PROBLEM DETAILS: Find the lines holding the string "Blender" in the data, then copy all of them.

GIVEN INFORMATION:
= = = =
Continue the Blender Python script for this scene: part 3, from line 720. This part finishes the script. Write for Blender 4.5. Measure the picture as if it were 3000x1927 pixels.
= = = =
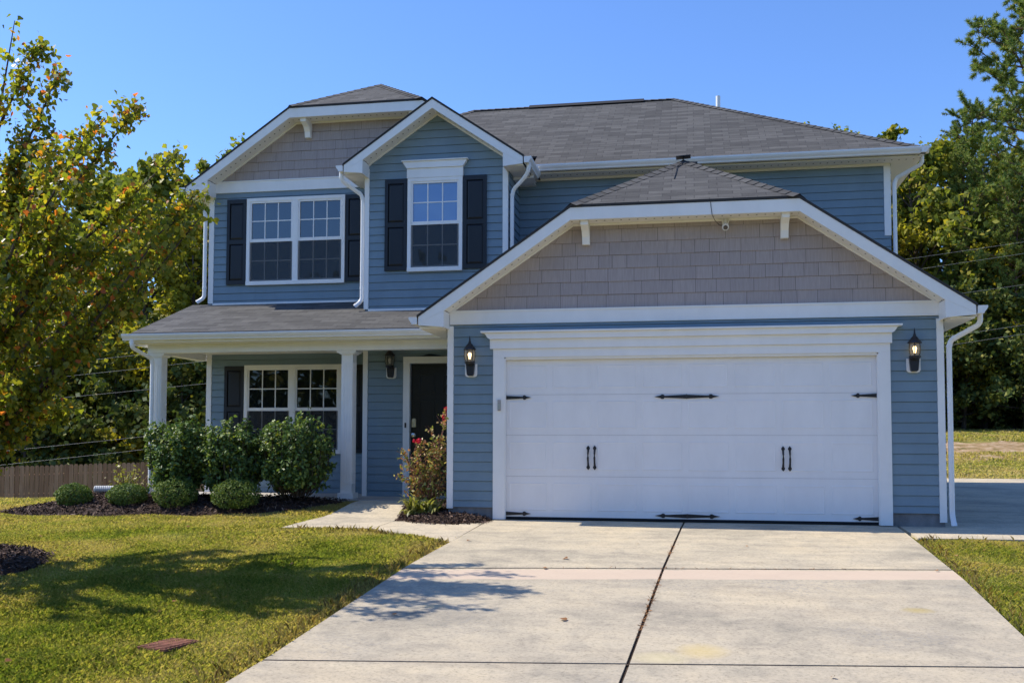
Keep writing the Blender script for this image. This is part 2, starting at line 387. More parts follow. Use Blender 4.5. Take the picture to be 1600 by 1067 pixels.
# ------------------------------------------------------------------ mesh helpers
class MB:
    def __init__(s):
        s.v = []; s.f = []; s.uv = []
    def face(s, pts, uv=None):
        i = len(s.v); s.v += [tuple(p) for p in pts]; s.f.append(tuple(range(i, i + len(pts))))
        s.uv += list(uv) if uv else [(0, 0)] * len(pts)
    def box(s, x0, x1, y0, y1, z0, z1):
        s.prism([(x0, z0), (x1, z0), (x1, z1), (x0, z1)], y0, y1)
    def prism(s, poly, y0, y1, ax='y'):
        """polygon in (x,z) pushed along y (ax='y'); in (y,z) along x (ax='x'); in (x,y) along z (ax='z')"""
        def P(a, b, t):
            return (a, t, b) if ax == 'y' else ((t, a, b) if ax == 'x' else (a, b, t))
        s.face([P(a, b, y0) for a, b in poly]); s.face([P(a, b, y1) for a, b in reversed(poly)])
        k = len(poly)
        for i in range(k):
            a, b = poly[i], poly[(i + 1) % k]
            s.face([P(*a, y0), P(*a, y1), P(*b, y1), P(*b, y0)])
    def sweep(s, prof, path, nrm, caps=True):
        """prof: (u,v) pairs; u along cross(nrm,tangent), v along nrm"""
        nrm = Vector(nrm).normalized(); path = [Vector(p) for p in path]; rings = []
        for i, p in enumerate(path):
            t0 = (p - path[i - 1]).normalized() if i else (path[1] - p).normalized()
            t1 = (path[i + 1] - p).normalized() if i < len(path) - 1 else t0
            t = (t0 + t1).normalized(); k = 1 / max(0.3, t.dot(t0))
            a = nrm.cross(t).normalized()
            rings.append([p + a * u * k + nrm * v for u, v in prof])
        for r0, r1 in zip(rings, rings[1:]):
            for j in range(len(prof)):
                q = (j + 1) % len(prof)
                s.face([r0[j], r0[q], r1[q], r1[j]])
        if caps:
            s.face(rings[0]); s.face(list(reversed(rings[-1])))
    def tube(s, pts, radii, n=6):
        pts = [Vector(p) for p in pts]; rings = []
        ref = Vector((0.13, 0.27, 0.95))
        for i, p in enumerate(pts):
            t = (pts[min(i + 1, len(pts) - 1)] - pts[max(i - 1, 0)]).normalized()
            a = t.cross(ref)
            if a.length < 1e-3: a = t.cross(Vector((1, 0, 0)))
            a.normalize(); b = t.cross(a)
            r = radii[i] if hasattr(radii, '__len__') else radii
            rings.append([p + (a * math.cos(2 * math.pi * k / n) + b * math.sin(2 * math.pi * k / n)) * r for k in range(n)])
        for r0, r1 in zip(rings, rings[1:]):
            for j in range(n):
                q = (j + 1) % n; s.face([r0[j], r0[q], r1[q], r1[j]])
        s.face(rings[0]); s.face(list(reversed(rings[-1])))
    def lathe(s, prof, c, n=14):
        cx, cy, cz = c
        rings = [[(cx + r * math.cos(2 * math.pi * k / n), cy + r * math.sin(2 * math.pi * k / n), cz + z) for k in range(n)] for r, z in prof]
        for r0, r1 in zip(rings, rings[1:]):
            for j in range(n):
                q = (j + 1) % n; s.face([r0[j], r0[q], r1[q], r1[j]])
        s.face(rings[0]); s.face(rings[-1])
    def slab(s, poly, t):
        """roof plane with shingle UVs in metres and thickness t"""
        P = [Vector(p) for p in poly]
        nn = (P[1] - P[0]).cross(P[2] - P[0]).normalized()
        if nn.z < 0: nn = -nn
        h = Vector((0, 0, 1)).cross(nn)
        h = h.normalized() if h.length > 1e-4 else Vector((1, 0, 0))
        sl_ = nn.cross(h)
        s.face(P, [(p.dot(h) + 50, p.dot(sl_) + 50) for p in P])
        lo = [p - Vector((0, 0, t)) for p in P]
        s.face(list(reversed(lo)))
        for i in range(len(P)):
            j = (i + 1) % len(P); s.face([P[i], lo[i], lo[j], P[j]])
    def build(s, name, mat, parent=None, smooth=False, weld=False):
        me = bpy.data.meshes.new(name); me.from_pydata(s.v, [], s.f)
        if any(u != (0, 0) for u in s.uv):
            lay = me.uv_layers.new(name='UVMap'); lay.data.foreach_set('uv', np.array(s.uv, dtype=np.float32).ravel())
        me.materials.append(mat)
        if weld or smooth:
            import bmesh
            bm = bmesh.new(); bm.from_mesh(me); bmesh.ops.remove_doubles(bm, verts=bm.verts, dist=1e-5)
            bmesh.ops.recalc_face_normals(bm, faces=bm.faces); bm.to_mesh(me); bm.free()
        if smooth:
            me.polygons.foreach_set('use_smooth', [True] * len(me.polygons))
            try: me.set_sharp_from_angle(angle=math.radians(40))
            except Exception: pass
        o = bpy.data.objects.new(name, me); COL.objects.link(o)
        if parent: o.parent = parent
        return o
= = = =
WRITTEN ANSWER:
Continue the Blender Python script for this scene: part 3, from line 720. This part finishes the script. Write for Blender 4.5. Measure the picture as if it were 3000x1927 pixels.
Keep writing the Blender script for this image. This is part 2, starting at line 387. More parts follow. Use Blender 4.5. Take the picture to be 1600 by 1067 pixels.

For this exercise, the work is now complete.